John Lundgren präsentierte sich in der Titelrolle in überragender Form: Sehr gute Textverständlichkeit, eine heldische, klare und sehr schöne Bassstimme, die auch den letzten Winkel im 4. Rang mühelos erreicht und sein zur Rolle passendes kaltes und gleichsam gruseliges Schauspiel erweckten den toten Fliegenden Holländer zum Leben. Bereits die Antrittsarie „die Frist ist um“ ließ dem Rezensenten wohlige Schauer über den Rücken laufen. Dies lag natürlich auch der Musik des Meisters, der hier zum ersten Mal in seinem Leben durchgehend Geniales schuf: Holländer ja, Rienzi nein.
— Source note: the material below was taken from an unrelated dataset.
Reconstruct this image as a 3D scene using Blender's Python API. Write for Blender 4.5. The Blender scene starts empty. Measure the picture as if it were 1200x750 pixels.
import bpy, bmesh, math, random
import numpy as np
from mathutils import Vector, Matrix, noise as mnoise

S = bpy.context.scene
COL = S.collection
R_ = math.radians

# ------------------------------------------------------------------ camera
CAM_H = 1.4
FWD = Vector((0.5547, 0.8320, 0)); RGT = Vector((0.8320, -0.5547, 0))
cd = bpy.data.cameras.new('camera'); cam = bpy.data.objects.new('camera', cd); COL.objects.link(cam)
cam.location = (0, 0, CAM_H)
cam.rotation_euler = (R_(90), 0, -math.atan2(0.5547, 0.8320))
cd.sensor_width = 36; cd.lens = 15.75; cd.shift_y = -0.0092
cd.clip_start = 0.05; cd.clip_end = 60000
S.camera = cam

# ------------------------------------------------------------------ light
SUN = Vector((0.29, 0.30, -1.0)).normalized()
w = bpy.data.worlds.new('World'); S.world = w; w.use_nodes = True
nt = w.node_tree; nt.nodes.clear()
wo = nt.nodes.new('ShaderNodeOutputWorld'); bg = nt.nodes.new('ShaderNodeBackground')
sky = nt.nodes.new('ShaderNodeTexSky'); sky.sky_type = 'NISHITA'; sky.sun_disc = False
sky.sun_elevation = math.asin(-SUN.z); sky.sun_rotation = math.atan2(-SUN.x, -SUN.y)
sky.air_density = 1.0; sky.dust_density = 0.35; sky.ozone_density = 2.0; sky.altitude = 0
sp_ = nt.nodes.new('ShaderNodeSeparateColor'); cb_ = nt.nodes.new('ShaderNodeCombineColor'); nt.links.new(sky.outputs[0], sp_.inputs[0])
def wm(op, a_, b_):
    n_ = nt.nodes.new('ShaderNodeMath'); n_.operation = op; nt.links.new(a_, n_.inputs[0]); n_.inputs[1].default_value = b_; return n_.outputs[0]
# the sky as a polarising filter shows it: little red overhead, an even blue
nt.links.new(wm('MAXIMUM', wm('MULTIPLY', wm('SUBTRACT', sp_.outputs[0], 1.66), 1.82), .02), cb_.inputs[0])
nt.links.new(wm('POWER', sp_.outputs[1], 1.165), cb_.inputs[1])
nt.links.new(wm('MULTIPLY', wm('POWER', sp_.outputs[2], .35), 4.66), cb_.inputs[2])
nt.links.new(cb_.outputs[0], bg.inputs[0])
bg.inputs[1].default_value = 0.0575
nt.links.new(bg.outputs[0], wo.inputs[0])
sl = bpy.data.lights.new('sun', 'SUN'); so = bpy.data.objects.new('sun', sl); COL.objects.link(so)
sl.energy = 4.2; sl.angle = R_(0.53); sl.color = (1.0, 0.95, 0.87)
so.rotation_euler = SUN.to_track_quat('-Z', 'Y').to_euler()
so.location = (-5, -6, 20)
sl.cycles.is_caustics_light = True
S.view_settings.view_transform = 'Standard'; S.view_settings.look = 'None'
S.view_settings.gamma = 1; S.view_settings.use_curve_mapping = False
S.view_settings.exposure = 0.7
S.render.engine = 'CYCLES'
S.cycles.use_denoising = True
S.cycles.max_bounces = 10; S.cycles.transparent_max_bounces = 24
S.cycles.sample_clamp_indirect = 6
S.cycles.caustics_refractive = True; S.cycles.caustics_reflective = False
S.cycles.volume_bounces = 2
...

Den zweiten Höhepunkt des Abends lieferte Günther Groissböck als Daland. Stimmlich ebenso talentiert und überzeugend wie John Lundgren hätte er mit seinem Killerbass in der Titelrolle bestimmt ebenso brilliert. Es war die pure Freude zuzusehen und vor allem zuzuhören, wie der geldgeile Vater seine Tochter an den finsteren Gespenstermann aus der Meerestiefe für ein paar Perlen verscherbelt. #Me too gab es also 1843 schon.
Ein Aufruf an die Intendanz der Hamburgischen Staatsoper muss an dieser Stelle sein: Lieber Herr Delnon, bitte holen Sie Lundgren und Groissböck öfters nach Hamburg! Solche Sänger sorgen für die 1. Liga. Und da gehört die Hamburgische Staatsoper endlich wieder hin!
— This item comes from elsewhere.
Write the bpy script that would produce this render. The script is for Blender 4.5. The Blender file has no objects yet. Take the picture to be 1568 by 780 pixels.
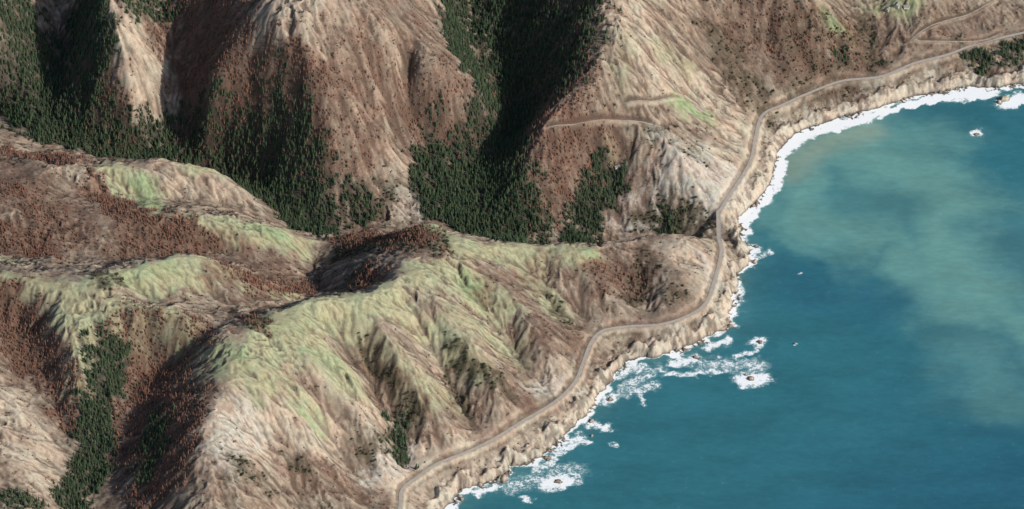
import bpy, math, numpy as np, time
from mathutils import Vector, Matrix
T0=time.time()
rng=np.random.default_rng(7)
E=math.radians(36.0); SE,CE=math.sin(E),math.cos(E)
D=30000.0; MPP=1.5
CAM=np.array([0.0,-CE*D,SE*D])
# inverse camera projection: image pixel (u, v) + elevation z  ->  map position in metres
def W(u,v,z):
    a=(u-784.0)*MPP/D; b=(390.0-v)*MPP/D
    t=(z-CAM[2])/(-SE+b*CE)
    return np.array([a*t, CAM[1]+t*(CE+b*SE), z])
# ------------------------------------------------------------------ noise
_r=np.random.default_rng(11)
PERM=_r.permutation(256); PERM=np.concatenate([PERM,PERM]).astype(np.int32)
ANG=_r.random(256)*2*np.pi; GX=np.cos(ANG).astype(np.float32); GY=np.sin(ANG).astype(np.float32)
def perlin(x,y,seed=0):
    x=np.asarray(x,np.float32)+seed*17.31; y=np.asarray(y,np.float32)+seed*9.77
    xi=np.floor(x).astype(np.int32); yi=np.floor(y).astype(np.int32)
    fx=x-xi; fy=y-yi
    ux=fx*fx*fx*(fx*(fx*6-15)+10); uy=fy*fy*fy*(fy*(fy*6-15)+10)
    def g(ix,iy,dx,dy):
        h=PERM[(PERM[ix&255]+iy)&255]
        return GX[h]*dx+GY[h]*dy
    a=g(xi,yi,fx,fy); b=g(xi+1,yi,fx-1,fy); c=g(xi,yi+1,fx,fy-1); d=g(xi+1,yi+1,fx-1,fy-1)
    return (a+(b-a)*ux+((c+(d-c)*ux)-(a+(b-a)*ux))*uy)*1.5
def fbm(x,y,L,o=4,seed=0,gain=0.5):
    s=0;a=1.0
    for i in range(o):
        s=s+a*perlin(x/L,y/L,seed+i*3); L=L/2.03; a*=gain
    return s
def sstep(a,b,x):
    t=np.clip((x-a)/(b-a),0,1); return t*t*(3-2*t)
# ------------------------------------------------------------------ coast, road and relief lines in image pixels
COAST=[(1568,128),(1530,135),(1490,133),(1440,140),(1400,148),(1350,163),(1300,178),(1250,192),(1215,205),(1197,225),(1188,250),(1180,280),(1165,302),(1145,320),(1131,340),(1134,352),(1136,366),(1146,385),(1148,402),(1132,420),(1126,450),(1120,480),(1110,505),(1080,520),(1050,535),(1010,546),(975,548),(950,565),(932,582),(925,605),(900,630),(878,655),(850,680),(828,700),(790,715),(760,735),(720,747),(700,762),(680,782),(640,820),(590,870),(520,960)]
coast=[tuple(W(u,v,0)) for u,v in COAST]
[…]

Auch die übrige Besetzung war an diesem Abend durchwegs erfreulich: Sergei Ababkin sang einen hervorragenden Steuermann mit leuchtendem Tenor, Daniel Behle einen wunderbaren Erik mit schier grenzenloser tenoraler Höhe. Herrn Behle möchte man anraten, sich noch ein paar Jahre mit Mozart zu schonen und nicht von rücksichtslosen Agenten und Häusern zu früh in die schweren Partien treiben zu lassen. Dieser Mann (derzeit auch ein 1A-David in Bayreuths Meistersingern) ist ein sehr hoffnungsvoller Lohengrin- und Parsifalanwärter mit großen internationalen Karrierechancen. Nur bitte: Zeit lassen!
Da auch die Senta von Ingela Brimberg mit höhensicherem Sopran überzeugt hat, ein rundum gelungener Wagnerabend, zu dem auch das flotte Dirigat von Johannes Fritzsch beitrug. Im Gegensatz zum kürzlich erfolgten etwas bruchstückhaften Walküre-Dirigat seines Kollegen Kent Nagano, lieferte Fritzsch Wagner aus einem Guss.